Thursday, March 07, 2013

Two Threshold Tests

This morning I did a threshold test on the bike. I'd done my last one on January 10th, almost 2 months ago and it didn't exactly go the way I wanted. The end result was pretty good, with a peak HR of around 170, but the 20 minute time trial was basically a steady, and slow build from 140HR. It was a great workout, but not exactly what was intended, and it was pretty clear why- the opening segment, the warm-up, I followed the workout I had, but just didn't really get my HR where it needs to be.

I knew I wanted to do a threshold test to do again today, so I decided to wear my heart rate monitor at a 5K and see if I could engineer a better threshold test. For a typical 5K I run about a 1 mile warmup and then start doing strides, maybe 8-10 of them, running out from the starting line for about 10 seconds at above race pace, walking back, resetting. It's part ritual, part staking out the best line, part warming up.

Some people question 'wasting' that energy. Why would you expend a faster than race pace effort right before a race? I think this comes from a fallacy that you can somehow magically burn 100% of your energy during the 5k- it would be awesome if you could, of course, but it doesn't work that way. It's actually a great way to open up the cardiovascular system and the muscles. It also lets your opponents know you're serious.

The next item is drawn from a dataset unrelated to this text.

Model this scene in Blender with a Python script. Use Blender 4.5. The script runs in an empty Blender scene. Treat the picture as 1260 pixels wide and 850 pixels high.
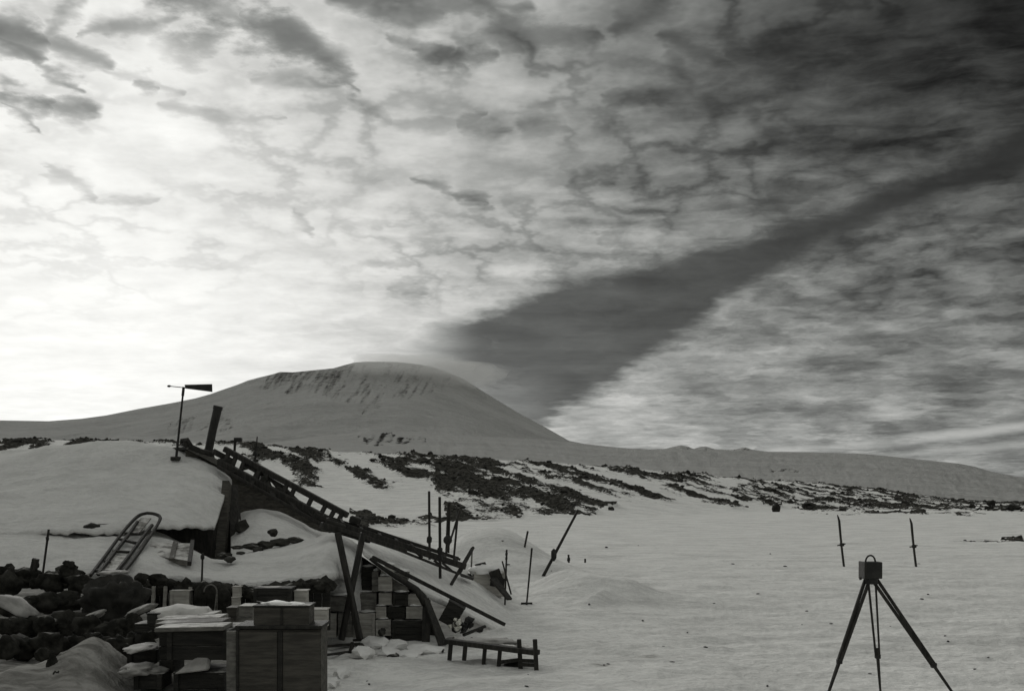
import bpy, bmesh, math, random
import numpy as np
from mathutils import Vector, Matrix, noise as mnoise
R = math.radians
SC = bpy.context.scene
C = SC.collection
random.seed(7)

# ------------------------------------------------------------------ camera
CZ, F, HV = 3.0, 1350.0, 600.0            # eye height, focal length in photo pixels, horizon row
cd = bpy.data.cameras.new('camera'); cam = bpy.data.objects.new('camera', cd); C.objects.link(cam)
cam.location = (0, 0, CZ); cam.rotation_euler = (R(90), 0, 0)
cd.sensor_fit = 'HORIZONTAL'; cd.sensor_width = 36; cd.lens = F/1260*36
cd.shift_y = (HV-425)/1260
cd.clip_start = 0.1; cd.clip_end = 120000
SC.camera = cam
SC.view_settings.view_transform = 'Standard'; SC.view_settings.look = 'None'
SC.view_settings.gamma = 1; SC.view_settings.exposure = 0.0
try: SC.view_settings.use_curve_mapping = False
except Exception: pass

def azel(u, v):
    X, Z = (u-630)/F, (HV-v)/F
    a = math.atan(X); return a, math.atan(Z*math.cos(a))
def P(u, v, d):
    return Vector(((u-630)/F*d, d, CZ+(HV-v)/F*d))

SC.cycles.max_bounces = 2; SC.cycles.diffuse_bounces = 2; SC.cycles.glossy_bounces = 1; SC.cycles.volume_bounces = 1

# ------------------------------------------------------------------ world
SUN_AZ, SUN_EL = azel(150, 300)
W = bpy.data.worlds.new('World'); SC.world = W; W.use_nodes = True
class NT:
    def __init__(s, tree): s.t = tree
    def n(s, typ, **kw):
        x = s.t.nodes.new(typ)
        for k, v in kw.items(): setattr(x, k, v)
        return x
    def set(s, sock, v):
        if isinstance(v, bpy.types.NodeSocket): s.t.links.new(v, sock)
        else: sock.default_value = v
    def m(s, op, a, b=0.0, c=0.0, clamp=False):
        x = s.n('ShaderNodeMath', operation=op, use_clamp=clamp)
        s.set(x.inputs[0], a); s.set(x.inputs[1], b); s.set(x.inputs[2], c)
        return x.outputs[0]
    def vm(s, op, a, b=(0, 0, 0), scale=None):
        x = s.n('ShaderNodeVectorMath', operation=op)
        s.set(x.inputs[0], a); s.set(x.inputs[1], b)
        if scale is not None: s.set(x.inputs['Scale'], scale)
        return x.outputs['Value'] if op in ('DOT_PRODUCT', 'LENGTH', 'DISTANCE') else x.outputs['Vector']
    def comb(s, x=0.0, y=0.0, z=0.0):
        q = s.n('ShaderNodeCombineXYZ'); s.set(q.inputs[0], x); s.set(q.inputs[1], y); s.set(q.inputs[2], z); return q.outputs[0]
    def noise(s, vec, scale=1.0, detail=5.0, rough=0.55, dist=0.0, col=False):
        q = s.n('ShaderNodeTexNoise', noise_dimensions='3D'); s.set(q.inputs['Vector'], vec)
        s.set(q.inputs['Scale'], scale); s.set(q.inputs['Detail'], detail); s.set(q.inputs['Roughness'], rough); s.set(q.inputs['Distortion'], dist)
        return q.outputs['Color' if col else 'Fac']
    def ss(s, x, lo, hi, a=0.0, b=1.0):
        q = s.n('ShaderNodeMapRange', interpolation_type='SMOOTHSTEP'); s.set(q.inputs['Value'], x)
        for k, v in zip(('From Min', 'From Max', 'To Min', 'To Max'), (lo, hi, a, b)): s.set(q.inputs[k], v)
        return q.outputs['Result']
    def mix(s, f, a, b):
        q = s.n('ShaderNodeMix', data_type='FLOAT'); s.set(q.inputs[0], f); s.set(q.inputs[2], a); s.set(q.inputs[3], b); return q.outputs[0]
    def mixc(s, f, a, b, mode='MIX'):
        q = s.n('ShaderNodeMix', data_type='RGBA', blend_type=mode)
        s.set(q.inputs[0], f); s.set(q.inputs[6], a); s.set(q.inputs[7], b); return q.outputs[2]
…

Notice the spikes into the 140s from a standing HR below 100. That's a good target for me, 140 peak then a nice drop. Rinse, repeat.

On to the race.

Now, it's hard to tell from the image, but it took me a full three minutes from the start of the race to reach an HR of 160, after which I held above 160 the rest of the race and averaged 162 with a peak of 169. Does that mean I was slacking in the first three minutes? No. I ran my fastest mile, around 5:50, in the first mile. The first mile is always the fastest. I try to get out ahead of comparable athletes and then hold them off. I don't go nuts, but I do start strong and finish on strength, not speed. So that just indicates my heart rate does not immediately spike out- which is good.

Two takeaways from the 5K. I had to attack the warm-up for the threshold test more aggressively. If I was using the gears and achieving the cadence intended and getting only an HR of 120, I needed to push harder and get the same kind of HR I was seeing doing my strides before the 5K. My goal- a much flatter curve on my threshold test.

Well, the curve is a lot flatter. So, is that mission accomplished - did I get a better threshold test ? I'd say the answer is yes. The truth is, I hit the same terminal heart rate in both workouts, indicating that 166-167 upper ceiling is just that. But in the first workout I had to drive myself the entire 20 minutes to reach that level, whereas in the second test, I actually reached a 150+HR in about 4 minutes, similar to the 5K. So it was a better test of my threshold, because of just reaching a terminal HR, I actually maintained that HR for a long period.

But how do I know that's the case? If you look at the short effort after the end of the 20 minute threshold- it's the same workout, and those are three short 20 second sprint efforts- the HR curve is identical.

Lesson: Warm up hard before a TT. But you probably knew that.